Entries with scene source code:
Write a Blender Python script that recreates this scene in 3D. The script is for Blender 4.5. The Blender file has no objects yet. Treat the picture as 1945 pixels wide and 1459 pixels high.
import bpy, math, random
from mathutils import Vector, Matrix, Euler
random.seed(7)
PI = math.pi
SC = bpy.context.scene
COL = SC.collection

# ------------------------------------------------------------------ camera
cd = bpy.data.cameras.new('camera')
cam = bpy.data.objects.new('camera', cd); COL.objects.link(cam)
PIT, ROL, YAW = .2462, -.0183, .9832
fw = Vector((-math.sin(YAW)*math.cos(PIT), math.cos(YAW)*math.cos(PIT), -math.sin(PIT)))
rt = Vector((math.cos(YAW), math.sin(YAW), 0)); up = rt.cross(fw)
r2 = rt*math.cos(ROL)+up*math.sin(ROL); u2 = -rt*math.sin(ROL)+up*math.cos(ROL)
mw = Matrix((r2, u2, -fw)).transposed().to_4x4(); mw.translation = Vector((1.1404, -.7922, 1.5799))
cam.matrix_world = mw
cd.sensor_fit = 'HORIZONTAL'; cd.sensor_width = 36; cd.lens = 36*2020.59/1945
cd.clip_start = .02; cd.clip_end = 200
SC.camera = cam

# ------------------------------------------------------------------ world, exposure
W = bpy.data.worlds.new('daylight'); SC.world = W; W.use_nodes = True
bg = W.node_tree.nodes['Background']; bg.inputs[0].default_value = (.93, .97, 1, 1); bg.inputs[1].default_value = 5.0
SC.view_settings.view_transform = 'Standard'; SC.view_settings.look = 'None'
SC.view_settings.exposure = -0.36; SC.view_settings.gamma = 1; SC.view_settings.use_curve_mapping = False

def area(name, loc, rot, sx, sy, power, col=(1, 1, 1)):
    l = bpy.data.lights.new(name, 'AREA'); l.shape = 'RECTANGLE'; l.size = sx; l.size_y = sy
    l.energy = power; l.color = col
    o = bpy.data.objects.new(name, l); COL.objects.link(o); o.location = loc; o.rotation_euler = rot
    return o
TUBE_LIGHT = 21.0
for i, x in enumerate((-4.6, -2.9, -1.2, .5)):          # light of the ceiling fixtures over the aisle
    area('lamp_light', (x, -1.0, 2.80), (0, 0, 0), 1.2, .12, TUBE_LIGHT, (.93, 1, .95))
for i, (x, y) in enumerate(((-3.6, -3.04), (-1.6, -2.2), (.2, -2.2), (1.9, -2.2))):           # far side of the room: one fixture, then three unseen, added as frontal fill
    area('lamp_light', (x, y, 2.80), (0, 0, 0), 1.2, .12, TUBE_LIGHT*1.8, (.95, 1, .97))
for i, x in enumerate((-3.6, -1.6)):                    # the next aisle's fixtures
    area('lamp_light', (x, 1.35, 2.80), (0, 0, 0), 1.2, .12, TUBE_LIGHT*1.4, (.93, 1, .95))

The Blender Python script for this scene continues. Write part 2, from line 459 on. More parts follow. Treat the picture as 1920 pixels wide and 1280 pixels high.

[Challenge]
Repeat, exactly and only, the lines from the beginning of the material through the line that contains "COL = SC.collection".

[Solution]
Write a Blender Python script that recreates this scene in 3D. The script is for Blender 4.5. The Blender file has no objects yet. Treat the picture as 1945 pixels wide and 1459 pixels high.
import bpy, math, random
from mathutils import Vector, Matrix, Euler
random.seed(7)
PI = math.pi
SC = bpy.context.scene
COL = SC.collection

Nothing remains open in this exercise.